Novel Joint Estimation and Decoding Metrics for Short-Block length Transmission Systems
Mody Sy, Raymond Knopp
TL;DR
The paper tackles short-block length transmission with unknown channel state information by introducing BICM metrics that jointly perform detection and channel estimation using interleaved DMRS signals. It develops non-coherent and joint-estimation metrics, analyzes their complexity via max-log approximations, and integrates LS-based channel estimates into the detection process, validated on full 5G NR Polar and LDPC chains. Numerical results show near-coherent performance with four-symbol detection windows and highlight the benefits of adaptive DMRS power at low DMRS densities, particularly for URLLC-like short packets. The findings offer practical guidance for short-packet communications in 6G-era systems, balancing training density, coding gains, and receiver complexity.
Abstract
This paper presents Bit-Interleaved Coded Modulation metrics for joint estimation detection using training or reference signal transmission strategies for short to long block length channels. We show that it is possible to enhance the performance and sensitivity through joint detection-estimation compared to standard receivers, especially when the channel state information is unknown and the density of the training dimensions is low. The performance analysis makes use of a full 5G transmitter and receiver chains for both Polar and LDPC coded transmissions paired with BPSK/QPSK modulation schemes.
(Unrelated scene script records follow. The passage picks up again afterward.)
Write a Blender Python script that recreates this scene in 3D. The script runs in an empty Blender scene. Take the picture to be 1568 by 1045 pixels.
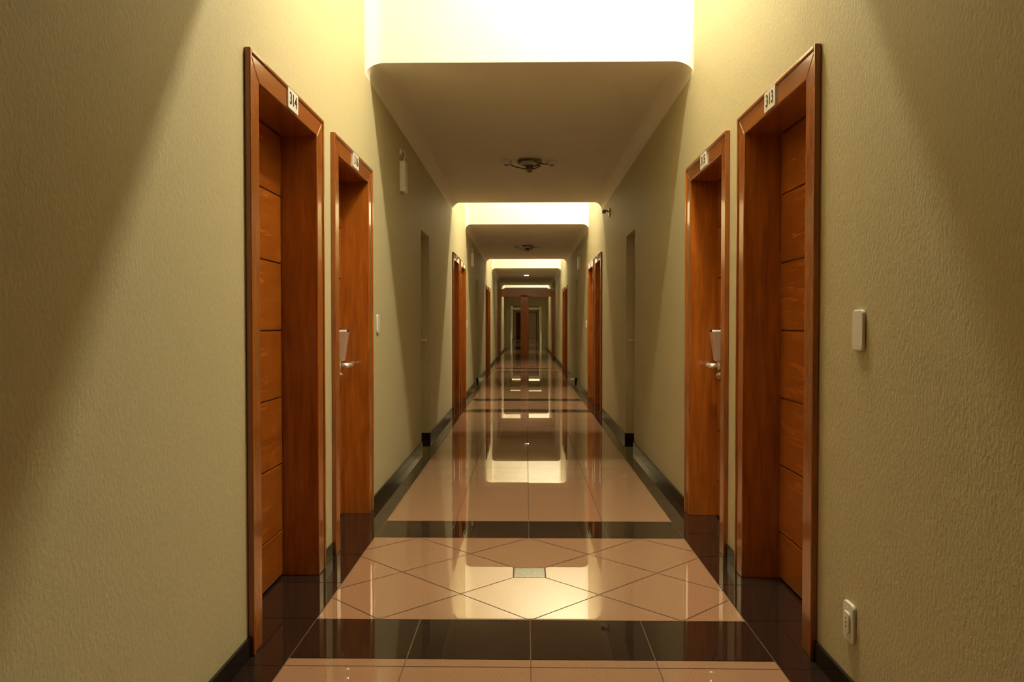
import bpy, bmesh, math, random
from mathutils import Vector, Matrix
random.seed(4)
D=bpy.data; S=bpy.context.scene; C=S.collection
try:
    S.view_settings.view_transform='Standard'; S.view_settings.look='None'
except Exception as e: print(e)

# ------------------------------------------------------------ materials
def mat(name, col, rough=.5, metal=0, ior=1.5, coat=0, emit=None, es=0):
    m=D.materials.new(name); m.use_nodes=True
    b=m.node_tree.nodes['Principled BSDF']
    b.inputs['Base Color'].default_value=(*col,1); b.inputs['Roughness'].default_value=rough
    b.inputs['Metallic'].default_value=metal; b.inputs['IOR'].default_value=ior
    b.inputs['Coat Weight'].default_value=coat; b.inputs['Coat Roughness'].default_value=.1
    if emit: b.inputs['Emission Color'].default_value=(*emit,1); b.inputs['Emission Strength'].default_value=es
    return m,m.node_tree,b
def noisecol(nt,b,c1,c2,scale=(1,1,1),ns=5,detail=4,lo=.3,hi=.7,dist=0,bump=0,bd=.002):
    N=nt.nodes;L=nt.links
    tc=N.new('ShaderNodeTexCoord');mp=N.new('ShaderNodeMapping');mp.inputs['Scale'].default_value=scale
    L.new(tc.outputs['Object'],mp.inputs['Vector'])
    n=N.new('ShaderNodeTexNoise');n.inputs['Scale'].default_value=ns;n.inputs['Detail'].default_value=detail
    n.inputs['Distortion'].default_value=dist
    L.new(mp.outputs[0],n.inputs['Vector'])
    r=N.new('ShaderNodeValToRGB');r.color_ramp.elements[0].position=lo;r.color_ramp.elements[1].position=hi
    r.color_ramp.elements[0].color=(*c1,1);r.color_ramp.elements[1].color=(*c2,1)
    L.new(n.outputs['Fac'],r.inputs['Fac']);L.new(r.outputs['Color'],b.inputs['Base Color'])
    if bump:
        bp=N.new('ShaderNodeBump');bp.inputs['Strength'].default_value=bump;bp.inputs['Distance'].default_value=bd
        L.new(n.outputs['Fac'],bp.inputs['Height']);L.new(bp.outputs[0],b.inputs['Normal'])
    return n,mp

M_wall,nt,b=mat('textured_cream_paint',(.62,.54,.28),.6)
noisecol(nt,b,(.50,.44,.25),(.55,.49,.285),(1,1,.65),95,3,.3,.7,.4,.48,.0032)
M_ceil,nt,b=mat('white_ceiling_paint',(.8,.76,.64),.6)
noisecol(nt,b,(.80,.75,.61),(.83,.78,.64),(1,1,1),3)
def wood(name,scale):
    m,nt,b=mat(name,(.3,.08,.012),.25,coat=1)
    noisecol(nt,b,(.26,.064,.007),(.44,.128,.013),scale,3.2,6,.28,.72,.9,.05,.001)
    return m
M_woodV=wood('varnished_wood_vertical',(9,9,.9)); M_woodH=wood('varnished_wood_horizontal',(9,.9,9))
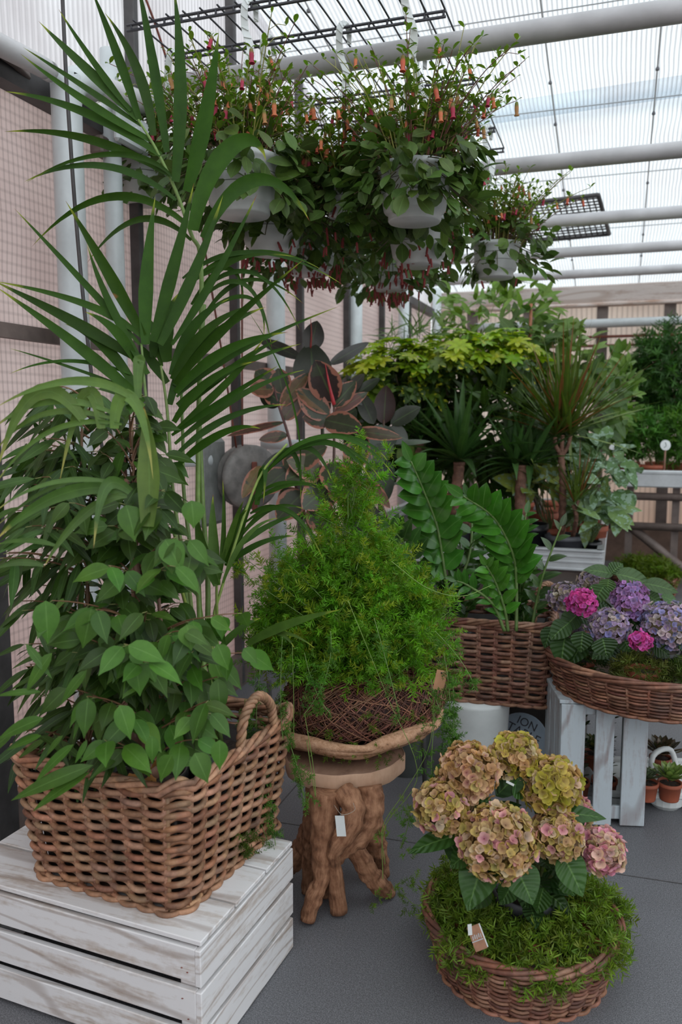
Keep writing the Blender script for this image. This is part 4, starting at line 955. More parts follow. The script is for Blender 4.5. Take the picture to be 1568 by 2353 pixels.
# thin dark chair legs behind the fern
for l, lab in (((632, 1770, 632, 1850), 'thin dark metal leg standing left of the driftwood stool'), ((945, 1700, 978, 1840), 'thin dark metal leg standing right of the driftwood stool')):
    a = at(l[0], l[1], 3.0); b = zfloor(l[2], l[3], .0); a = b+(a-b)*1.0; mb = MB(); tube(mb, [b+R((0, 0, .0)), R((b[0]-.02, b[1], .5))], .010, 8)
    single('metal_leg', mb, MT['darkmetal'], lab, 'metal leg', None)
# ============================================================ SECOND BASKET on a white pedestal, ZZ plants
pd = R((-.525, 3.28, 0))
mb = MB(); lathe(mb, pd, [(0, 0), (.125, 0), (.13, .01), (.140, .30), (.145, .335), (.145, .352), (0, .352)], 40)
single('white_pedestal', mb, MT['whitepot'], 'plain white round pedestal pot under the middle wicker basket', 'pedestal')
mb = MB(); lathe(mb, (-.81, 3.25, 0), [(0, 0), (.085, 0), (.12, .30), (.125, .31), (.118, .31), (.08, .02), (0, .02)], 32)
single('zinc_bucket', mb, m_plain('dull_zinc', (.20, .22, .21), .45, metal=.4, nz=.3, ns=8), 'grey green metal bucket standing behind trailing fern, left of the white pedestal', 'bucket')
WD = [(.27, .14, .09), (.22, .105, .07), (.31, .175, .12), (.18, .08, .055)]
b2c = R((-.49, 3.38, .354)); u2, v2 = nrm(R((.995, .05, 0))), nrm(R((-.05, .995, 0)))
b2, _ = basket('wicker_basket', 'rectangular brown wicker basket of glossy ZZ plants on the white pedestal', 'basket', b2c, u2[:2], v2[:2], .265, .20, .03, .335, .09, 19, 26, .0088, WD, dip=.008, rimr=.010, double=False)
e = b2c+u2*.262+R((0, 0, .33)); rope_handle(b2, [e-v2*.05-u2*.075-R((0, 0, .02)), e-v2*.045-u2*.07+R((0, 0, .09)), e-u2*.03+R((0, 0, .135)), e+v2*.05+u2*.01+R((0, 0, .09)), e+v2*.06+u2*.01-R((0, 0, .02))], .011)
ZG = (.028, .10, .022)
def zz_stem(mbl, mbs, pts, n, L0, wr=.45, face=0, col=ZG, r=.007, bright=1):
    C = catmull([at(*p) for p in pts], 40); tube(mbs, C, [r, r*.45], 8, col=(.10, .17, .04))
    T = nrm(np.gradient(C, axis=0))
    for i in range(n):
        f = .22+.76*i/(n-1); k = int(f*39); p = C[k]; t = T[k]
        side = nrm(np.cross(t, TOCAM(p)))
        s = 1 if i % 2 else -1
        L = L0*math.sin(PI*(.22+.70*(i/n)))**.6
        d = nrm(side*s*U(.75, 1.1)+t*U(.45, .8)+TOCAM(p)*U(-.1, .35))
        hint = nrm(TOCAM(p)*.9+t*.2+R((0, 0, .4))+side*s*-.35)
        e = p+d*L; ribbon(mbl, [p, p+d*L*.5+hint*L*.14, e], L*wr, hint, 'lance', 7, .22, tuple(x*bright for x in jc(col, .22)))
    e = C[-1]+T[-1]*L0*.7; ribbon(mbl, [C[-1], e], L0*.3, TOCAM(e), 'lance', 6, .2, jc(col))
def zz(base, label, stems, nleaf=20, L=.075, extra=6, xr=(0, 0)):
    t = thing('zz_plant', label, 'potted plant', base, 'ZZ plants in the middle basket')
    simple_pot(t, base, .095, .26, MT['blackpot'])
    for s in stems:
        ml, ms = MB(), MB(); zz_stem(ml, ms, s[0], s[1], s[2], s[3] if len(s) > 3 else .45, col=s[4] if len(s) > 4 else ZG); sk = build('stalk', ms, MT['stem'], t); build('leaflets', ml, MT['glossy'], sk)
    for _ in range(extra):
        ml, ms = MB(), MB()
        bx = base[0]+U(-.05, .05); p0 = base+R((U(-.05, .05), U(-.05, .05), .24)); h = U(.22, .48)
        P = [p0, p0+R((U(-.05, .05), U(-.03, .05), h*.5)), p0+R((U(-.14, .14)+xr[0], U(-.06, .12), h))]
        C = catmull(P, 24); tube(ms, C, [.006, .003], 6, col=(.08, .14, .03)); T = nrm(np.gradient(C, axis=0))
        for i in range(18):
            k = int((.2+.78*i/18)*23); side = nrm(np.cross(T[k], rdir(-.2, .2))); d = nrm(side*(1 if i % 2 else -1)+T[k]*.6); LL = L*U(.8, 1)
            ribbon(ml, [C[k], C[k]+d*LL*.5+R((0, 0, .008)), C[k]+d*LL], LL*.4, nrm(TOCAM(C[k])+R((0, 0, .8))), 'lance', 6, .2, jc((.03, .085, .022), .3))
        sk = build('stalk', ms, MT['stem'], t); build('leaflets', ml, MT['glossy'], sk)
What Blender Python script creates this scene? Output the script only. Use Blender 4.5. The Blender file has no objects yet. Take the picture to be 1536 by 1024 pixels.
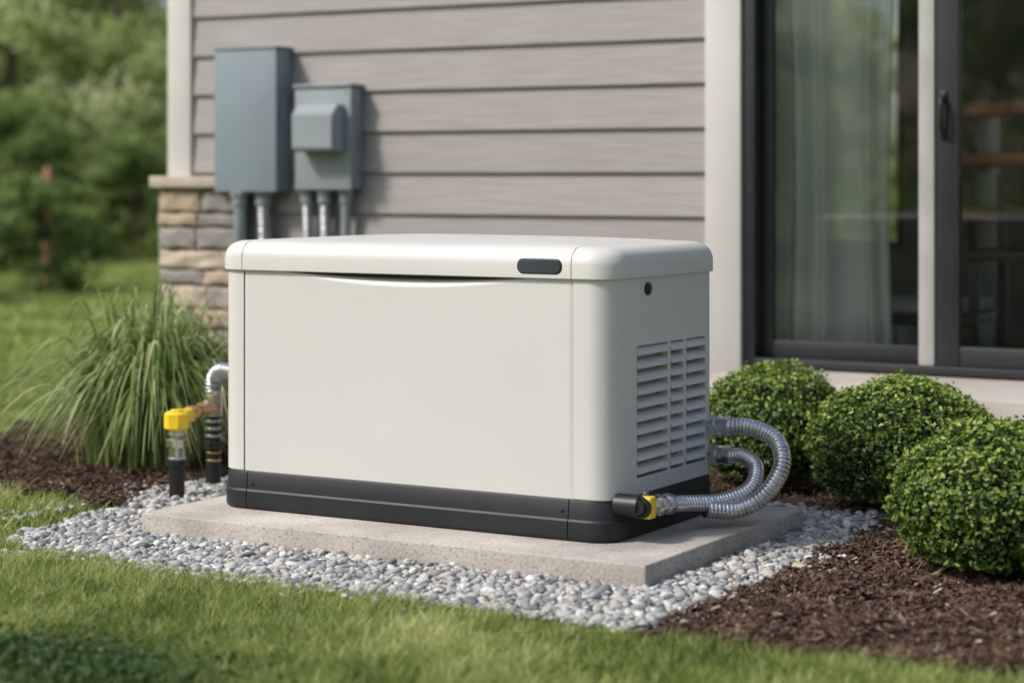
import bpy, bmesh, math, random
import numpy as np
from mathutils import Vector, Matrix
random.seed(7); rng=np.random.default_rng(7)
sc=bpy.context.scene
COL=sc.collection
# ---------------------------------------------------------------- helpers
def link(ob,parent=None):
    COL.objects.link(ob)
    if parent is not None: ob.parent=parent
    return ob
def empty(name,loc=(0,0,0)):
    e=bpy.data.objects.new(name,None); e.location=(0,0,0); e.empty_display_size=.1
    COL.objects.link(e); return e
def finish(me,mats,smooth=35):
    for m in (mats if isinstance(mats,(list,tuple)) else [mats]): me.materials.append(m)
    if smooth:
        me.polygons.foreach_set('use_smooth',[True]*len(me.polygons))
        me.set_sharp_from_angle(angle=math.radians(smooth))
    me.update()
def obj_bm(name,bm,mats,parent=None,smooth=35):
    bmesh.ops.recalc_face_normals(bm,faces=bm.faces)
    me=bpy.data.meshes.new(name); bm.to_mesh(me); bm.free()
    finish(me,mats,smooth)
    return link(bpy.data.objects.new(name,me),parent)
def np_mesh(name,V,F,mats,rnd=None,smooth=False,parent=None,mi=None,make=True):
    V=np.asarray(V,dtype=np.float32); F=np.asarray(F,dtype=np.int32)
    k=F.shape[1]; n=F.shape[0]
    me=bpy.data.meshes.new(name)
    me.vertices.add(len(V)); me.vertices.foreach_set('co',V.ravel())
    me.loops.add(n*k); me.loops.foreach_set('vertex_index',F.ravel())
    me.polygons.add(n); me.polygons.foreach_set('loop_start',np.arange(0,n*k,k,dtype=np.int32))
    try: me.polygons.foreach_set('loop_total',np.full(n,k,dtype=np.int32))
    except Exception: pass
    for m in (mats if isinstance(mats,(list,tuple)) else [mats]): me.materials.append(m)
    if mi is not None: me.polygons.foreach_set('material_index',np.asarray(mi,dtype=np.int32))
    me.polygons.foreach_set('use_smooth',np.full(n,bool(smooth)))
    if rnd is not None:
        a=me.attributes.new('rnd','FLOAT','POINT'); a.data.foreach_set('value',np.asarray(rnd,dtype=np.float32))
    me.update(calc_edges=True); me.validate()
    if not make: return me
    return link(bpy.data.objects.new(name,me),parent)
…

We consider transmissions where reference signals are interleaved with data and both are transmitted over a small number of OFDM symbols so that near-perfect channel estimation cannot be achieved. This is particularly adapted to mini-slot transmissions for ultra-reliable, low-latency communications (URLLC) or for short packet random access use cases. We characterize the performance for up to eight receiving antennas in order to determine the performance gain offered by the proposed BICM detection in realistic base station receiver scenarios. Our findings demonstrate that when the detection windows used in the metric units is on the order of four modulated symbols the proposed BICM metrics can be used to achieve detection performance that is close to that of a coherent receiver with perfect channel state information for both polar and LDPC coded configurations. Furthermore, we show that for transmissions with low DMRS density, a good trade-off can be achieved in terms of additional coding gain and improved channel estimation quality by adaptive DMRS power adjustment.